The Welfare State We're In, The website of the book by James Bartholomew
April 20, 2010
Tuesday
Mean-spirited and hypocritical opposition to free schools

I went to a debate entitled 'Free Schools - Yes or No?' featuring Toby Young, in favour of them, and Kevin Courtney, deputy general secretary of the National Union of Teachers (NUT), last night.

I found the the arguments against free schools depressing in that they were so thin, mean-spirited and, in a sense, hypocritical.

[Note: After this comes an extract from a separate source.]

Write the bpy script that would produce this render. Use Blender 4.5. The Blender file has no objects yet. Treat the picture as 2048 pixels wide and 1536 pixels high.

The hypocrisy was revealed when Kevin Courtney argued against free schools because, as he thought, the idea was to give places on a first-come, first-served basis. He said that this would 'cut out incompetent parents' who might be slow off the mark. In saying this, he gave the game away. He showed that he had no doubt that parents - both competent and incompetent - would want their children to go to such schools. He implicitly accepted the idea that parents would think that their children would do better there. In other words, unless he thinks parents are stupid, he thinks these schools would be better than the existing state schools.

So, he wishes to prevent the opening of schools that are better than the existing state schools. Yet at the same time he argues that the existing state schools are perfectly good. That is hypocrisy and double-talk. His arguments are self-contradictory.

This is part of what made me think that his motivation - and that of other opponents of free schools - is not to be found in the actual arguments used but in what you might call the behavioural psychology of education politics.

The opponents of free schools, I suspect, are nearly all part of the state system and deep down they want to prevent any suggestion that the teaching they give can be improved upon. Psychologically they feel it is a challenge to their belief in the value of their own work. It is thus a function of vanity, not of altruism or socialist ideology or anything of that sort. There is also, perhaps, an element of a desire to control everything in education - a desire that their control should not be challenged by parents, children, private provision, charitable provision or anything else. They know best. There is something distinctly unpleasant and Orwellian about their opposition.

It is sad to hear people who want to prevent the creation of schools that would serve children better.